In a prior life I worked in the credit markets and I have a very good understanding of various debt structures that have ultimately resulted in the current credit crisis. Some of the most intelligent people I have ever met worked in this space. These people are not just bright they are geniuses. Of course that genius does not equate to riches as we are now finding out, but these people are very smart and much of what I do as a Rational Investor includes following the credit markets for clues on direction and such. Without rehashing we now know that the credit markets were in complete disarray last week. We were truly staring at the abyss. If so, the stock market apparently had no clue. Instead of Rational selling, the stock market stood there like a deer in headlights. Forget the problems and solutions thereof for a minute.

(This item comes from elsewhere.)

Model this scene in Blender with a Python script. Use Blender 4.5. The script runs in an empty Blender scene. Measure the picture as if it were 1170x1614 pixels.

You need to understand that there is a huge disconnect between stock and credit expectations over the future. Such a state is very disconcerting to me. Going further I cannot see how we avoid a recession given the expense of cleaning up the mess. That means future profits will be lower than currently expected. In addition we don't even know if this solution will even do the job. I am not one prone to panic, but I can see the writing on the wall. I do not foresee a crash in the market, but I do think valuations must go lower before we recover from this malaise. I'm raising cash immediately. With this post I am liquidating 100% of my financial services etf, alternative energy etf, and broker/dealer etf. I will also sell 50% of my construction etf, retail etf, regional bank etf, technology etf, and transportation etf. The game has changed in my opinion. As a result the timing for the next bull market will be delayed by at least 3 months and possibly more.

Jamie Dlugosch
The Rational Investor

Comments: View Comments |  Tuesday September 23, 2008

Archive Comments (3)

Good bottom call!

Hey Tom,

I have a dollar that says we establish new lows before this is over. The environment changed completely two weeks ago. Stocks must adjust to a reality of lower earnings. A recession is guaranteed if the plan fails and still probable even if the plan passes. CAT borrowing investment grade 300 bps higher than 3 months prior. That has not been factored into stocks. Cost of business rising and revenues falling. Not good...

I'll bet a dollar we don't go below S&P 1,100. I hope to lose.